Entries with scene source code
######
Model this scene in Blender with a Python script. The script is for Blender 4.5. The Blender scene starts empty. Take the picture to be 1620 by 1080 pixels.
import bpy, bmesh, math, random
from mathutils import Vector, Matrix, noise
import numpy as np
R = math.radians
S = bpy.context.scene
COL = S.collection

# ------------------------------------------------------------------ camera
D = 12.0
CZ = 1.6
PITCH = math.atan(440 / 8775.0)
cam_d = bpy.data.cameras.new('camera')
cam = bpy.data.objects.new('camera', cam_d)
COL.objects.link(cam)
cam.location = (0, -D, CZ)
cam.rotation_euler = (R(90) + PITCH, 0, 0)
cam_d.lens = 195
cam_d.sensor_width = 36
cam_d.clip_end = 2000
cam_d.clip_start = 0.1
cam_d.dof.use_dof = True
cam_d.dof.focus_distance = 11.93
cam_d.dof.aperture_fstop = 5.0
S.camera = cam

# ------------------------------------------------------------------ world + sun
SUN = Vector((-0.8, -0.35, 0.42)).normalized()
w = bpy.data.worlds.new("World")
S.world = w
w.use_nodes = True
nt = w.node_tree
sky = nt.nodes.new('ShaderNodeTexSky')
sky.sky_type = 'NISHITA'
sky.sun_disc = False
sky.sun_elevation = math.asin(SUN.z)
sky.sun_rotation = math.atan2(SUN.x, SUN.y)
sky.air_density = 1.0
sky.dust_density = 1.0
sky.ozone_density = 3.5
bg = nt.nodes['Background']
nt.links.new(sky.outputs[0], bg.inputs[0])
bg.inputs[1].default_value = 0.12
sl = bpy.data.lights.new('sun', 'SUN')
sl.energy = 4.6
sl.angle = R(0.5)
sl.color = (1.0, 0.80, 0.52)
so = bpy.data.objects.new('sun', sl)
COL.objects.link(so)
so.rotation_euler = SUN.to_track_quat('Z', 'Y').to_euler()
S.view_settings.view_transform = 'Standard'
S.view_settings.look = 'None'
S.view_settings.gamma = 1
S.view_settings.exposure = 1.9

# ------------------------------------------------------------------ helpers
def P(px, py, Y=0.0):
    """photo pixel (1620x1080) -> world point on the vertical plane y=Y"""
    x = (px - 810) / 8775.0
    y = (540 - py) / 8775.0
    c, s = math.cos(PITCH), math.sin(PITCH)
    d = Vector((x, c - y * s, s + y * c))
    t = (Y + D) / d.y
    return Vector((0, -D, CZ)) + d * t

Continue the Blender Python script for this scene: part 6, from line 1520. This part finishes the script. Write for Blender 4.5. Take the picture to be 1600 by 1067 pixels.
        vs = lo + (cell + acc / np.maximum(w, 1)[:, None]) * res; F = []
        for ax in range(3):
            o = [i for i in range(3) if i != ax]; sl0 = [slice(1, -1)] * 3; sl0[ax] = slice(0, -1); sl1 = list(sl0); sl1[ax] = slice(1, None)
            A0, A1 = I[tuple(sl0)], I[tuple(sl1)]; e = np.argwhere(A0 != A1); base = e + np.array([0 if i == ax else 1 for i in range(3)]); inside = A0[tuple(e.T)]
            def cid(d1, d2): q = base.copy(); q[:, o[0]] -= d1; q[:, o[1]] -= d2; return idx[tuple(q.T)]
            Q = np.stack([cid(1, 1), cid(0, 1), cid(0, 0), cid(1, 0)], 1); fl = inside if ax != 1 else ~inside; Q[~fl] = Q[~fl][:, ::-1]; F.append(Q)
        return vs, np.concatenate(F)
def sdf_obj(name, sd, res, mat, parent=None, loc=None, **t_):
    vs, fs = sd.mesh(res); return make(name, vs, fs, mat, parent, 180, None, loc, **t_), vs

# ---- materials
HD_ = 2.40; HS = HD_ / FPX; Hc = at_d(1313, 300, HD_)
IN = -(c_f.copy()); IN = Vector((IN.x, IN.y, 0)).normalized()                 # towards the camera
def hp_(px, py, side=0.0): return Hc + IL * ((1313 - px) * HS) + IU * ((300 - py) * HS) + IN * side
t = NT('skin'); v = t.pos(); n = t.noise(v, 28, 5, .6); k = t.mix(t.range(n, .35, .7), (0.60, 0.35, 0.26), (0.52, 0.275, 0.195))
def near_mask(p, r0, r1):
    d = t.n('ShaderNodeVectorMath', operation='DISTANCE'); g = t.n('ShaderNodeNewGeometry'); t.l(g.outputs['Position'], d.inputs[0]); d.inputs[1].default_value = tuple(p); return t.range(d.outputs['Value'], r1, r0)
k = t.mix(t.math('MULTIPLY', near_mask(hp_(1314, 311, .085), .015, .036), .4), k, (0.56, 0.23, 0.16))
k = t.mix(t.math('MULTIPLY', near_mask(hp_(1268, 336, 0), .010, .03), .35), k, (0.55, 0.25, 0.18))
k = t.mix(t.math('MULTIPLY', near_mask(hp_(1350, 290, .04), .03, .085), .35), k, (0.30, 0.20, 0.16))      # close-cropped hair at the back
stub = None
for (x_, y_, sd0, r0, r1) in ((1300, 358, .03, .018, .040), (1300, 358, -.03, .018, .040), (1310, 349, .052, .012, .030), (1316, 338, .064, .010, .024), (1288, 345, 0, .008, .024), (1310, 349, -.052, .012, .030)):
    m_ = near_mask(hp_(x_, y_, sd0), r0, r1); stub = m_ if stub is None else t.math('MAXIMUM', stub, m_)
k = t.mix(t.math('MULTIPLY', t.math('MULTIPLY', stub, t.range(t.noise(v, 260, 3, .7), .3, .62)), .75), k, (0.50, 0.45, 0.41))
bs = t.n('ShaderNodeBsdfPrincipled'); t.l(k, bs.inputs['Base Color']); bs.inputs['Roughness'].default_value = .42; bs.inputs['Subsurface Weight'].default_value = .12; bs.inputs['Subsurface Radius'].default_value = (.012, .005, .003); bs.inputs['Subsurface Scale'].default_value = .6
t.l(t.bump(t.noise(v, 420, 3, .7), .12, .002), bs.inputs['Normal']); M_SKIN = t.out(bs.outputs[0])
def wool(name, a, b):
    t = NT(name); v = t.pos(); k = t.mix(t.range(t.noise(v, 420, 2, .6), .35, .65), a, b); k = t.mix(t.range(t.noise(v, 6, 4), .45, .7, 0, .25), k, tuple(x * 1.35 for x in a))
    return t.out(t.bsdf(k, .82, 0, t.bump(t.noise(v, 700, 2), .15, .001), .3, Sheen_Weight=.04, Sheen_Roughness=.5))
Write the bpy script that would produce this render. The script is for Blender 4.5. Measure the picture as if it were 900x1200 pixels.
######
**GOAL**
Please reproduce each line exactly as written.

**CORRECT ANSWER**
Model this scene in Blender with a Python script. The script is for Blender 4.5. The Blender scene starts empty. Take the picture to be 1620 by 1080 pixels.
import bpy, bmesh, math, random
from mathutils import Vector, Matrix, noise
import numpy as np
R = math.radians
S = bpy.context.scene
COL = S.collection

# ------------------------------------------------------------------ camera
D = 12.0
CZ = 1.6
PITCH = math.atan(440 / 8775.0)
cam_d = bpy.data.cameras.new('camera')
cam = bpy.data.objects.new('camera', cam_d)
COL.objects.link(cam)
cam.location = (0, -D, CZ)
cam.rotation_euler = (R(90) + PITCH, 0, 0)
cam_d.lens = 195
cam_d.sensor_width = 36
cam_d.clip_end = 2000
cam_d.clip_start = 0.1
cam_d.dof.use_dof = True
cam_d.dof.focus_distance = 11.93
cam_d.dof.aperture_fstop = 5.0
S.camera = cam

# ------------------------------------------------------------------ world + sun
SUN = Vector((-0.8, -0.35, 0.42)).normalized()
w = bpy.data.worlds.new("World")
S.world = w
w.use_nodes = True
nt = w.node_tree
sky = nt.nodes.new('ShaderNodeTexSky')
sky.sky_type = 'NISHITA'
sky.sun_disc = False
sky.sun_elevation = math.asin(SUN.z)
sky.sun_rotation = math.atan2(SUN.x, SUN.y)
sky.air_density = 1.0
sky.dust_density = 1.0
sky.ozone_density = 3.5
bg = nt.nodes['Background']
nt.links.new(sky.outputs[0], bg.inputs[0])
bg.inputs[1].default_value = 0.12
sl = bpy.data.lights.new('sun', 'SUN')
sl.energy = 4.6
sl.angle = R(0.5)
sl.color = (1.0, 0.80, 0.52)
so = bpy.data.objects.new('sun', sl)
COL.objects.link(so)
so.rotation_euler = SUN.to_track_quat('Z', 'Y').to_euler()
S.view_settings.view_transform = 'Standard'
S.view_settings.look = 'None'
S.view_settings.gamma = 1
S.view_settings.exposure = 1.9

# ------------------------------------------------------------------ helpers
def P(px, py, Y=0.0):
    """photo pixel (1620x1080) -> world point on the vertical plane y=Y"""
    x = (px - 810) / 8775.0
    y = (540 - py) / 8775.0
    c, s = math.cos(PITCH), math.sin(PITCH)
    d = Vector((x, c - y * s, s + y * c))
    t = (Y + D) / d.y
    return Vector((0, -D, CZ)) + d * t

Continue the Blender Python script for this scene: part 6, from line 1520. This part finishes the script. Write for Blender 4.5. Take the picture to be 1600 by 1067 pixels.
        vs = lo + (cell + acc / np.maximum(w, 1)[:, None]) * res; F = []
        for ax in range(3):
            o = [i for i in range(3) if i != ax]; sl0 = [slice(1, -1)] * 3; sl0[ax] = slice(0, -1); sl1 = list(sl0); sl1[ax] = slice(1, None)
            A0, A1 = I[tuple(sl0)], I[tuple(sl1)]; e = np.argwhere(A0 != A1); base = e + np.array([0 if i == ax else 1 for i in range(3)]); inside = A0[tuple(e.T)]
            def cid(d1, d2): q = base.copy(); q[:, o[0]] -= d1; q[:, o[1]] -= d2; return idx[tuple(q.T)]
            Q = np.stack([cid(1, 1), cid(0, 1), cid(0, 0), cid(1, 0)], 1); fl = inside if ax != 1 else ~inside; Q[~fl] = Q[~fl][:, ::-1]; F.append(Q)
        return vs, np.concatenate(F)
def sdf_obj(name, sd, res, mat, parent=None, loc=None, **t_):
    vs, fs = sd.mesh(res); return make(name, vs, fs, mat, parent, 180, None, loc, **t_), vs

# ---- materials
HD_ = 2.40; HS = HD_ / FPX; Hc = at_d(1313, 300, HD_)
IN = -(c_f.copy()); IN = Vector((IN.x, IN.y, 0)).normalized()                 # towards the camera
def hp_(px, py, side=0.0): return Hc + IL * ((1313 - px) * HS) + IU * ((300 - py) * HS) + IN * side
t = NT('skin'); v = t.pos(); n = t.noise(v, 28, 5, .6); k = t.mix(t.range(n, .35, .7), (0.60, 0.35, 0.26), (0.52, 0.275, 0.195))
def near_mask(p, r0, r1):
    d = t.n('ShaderNodeVectorMath', operation='DISTANCE'); g = t.n('ShaderNodeNewGeometry'); t.l(g.outputs['Position'], d.inputs[0]); d.inputs[1].default_value = tuple(p); return t.range(d.outputs['Value'], r1, r0)
k = t.mix(t.math('MULTIPLY', near_mask(hp_(1314, 311, .085), .015, .036), .4), k, (0.56, 0.23, 0.16))
k = t.mix(t.math('MULTIPLY', near_mask(hp_(1268, 336, 0), .010, .03), .35), k, (0.55, 0.25, 0.18))
k = t.mix(t.math('MULTIPLY', near_mask(hp_(1350, 290, .04), .03, .085), .35), k, (0.30, 0.20, 0.16))      # close-cropped hair at the back
stub = None
for (x_, y_, sd0, r0, r1) in ((1300, 358, .03, .018, .040), (1300, 358, -.03, .018, .040), (1310, 349, .052, .012, .030), (1316, 338, .064, .010, .024), (1288, 345, 0, .008, .024), (1310, 349, -.052, .012, .030)):
    m_ = near_mask(hp_(x_, y_, sd0), r0, r1); stub = m_ if stub is None else t.math('MAXIMUM', stub, m_)
k = t.mix(t.math('MULTIPLY', t.math('MULTIPLY', stub, t.range(t.noise(v, 260, 3, .7), .3, .62)), .75), k, (0.50, 0.45, 0.41))
bs = t.n('ShaderNodeBsdfPrincipled'); t.l(k, bs.inputs['Base Color']); bs.inputs['Roughness'].default_value = .42; bs.inputs['Subsurface Weight'].default_value = .12; bs.inputs['Subsurface Radius'].default_value = (.012, .005, .003); bs.inputs['Subsurface Scale'].default_value = .6
t.l(t.bump(t.noise(v, 420, 3, .7), .12, .002), bs.inputs['Normal']); M_SKIN = t.out(bs.outputs[0])
def wool(name, a, b):
    t = NT(name); v = t.pos(); k = t.mix(t.range(t.noise(v, 420, 2, .6), .35, .65), a, b); k = t.mix(t.range(t.noise(v, 6, 4), .45, .7, 0, .25), k, tuple(x * 1.35 for x in a))
    return t.out(t.bsdf(k, .82, 0, t.bump(t.noise(v, 700, 2), .15, .001), .3, Sheen_Weight=.04, Sheen_Roughness=.5))
Write the bpy script that would produce this render. The script is for Blender 4.5. Measure the picture as if it were 900x1200 pixels.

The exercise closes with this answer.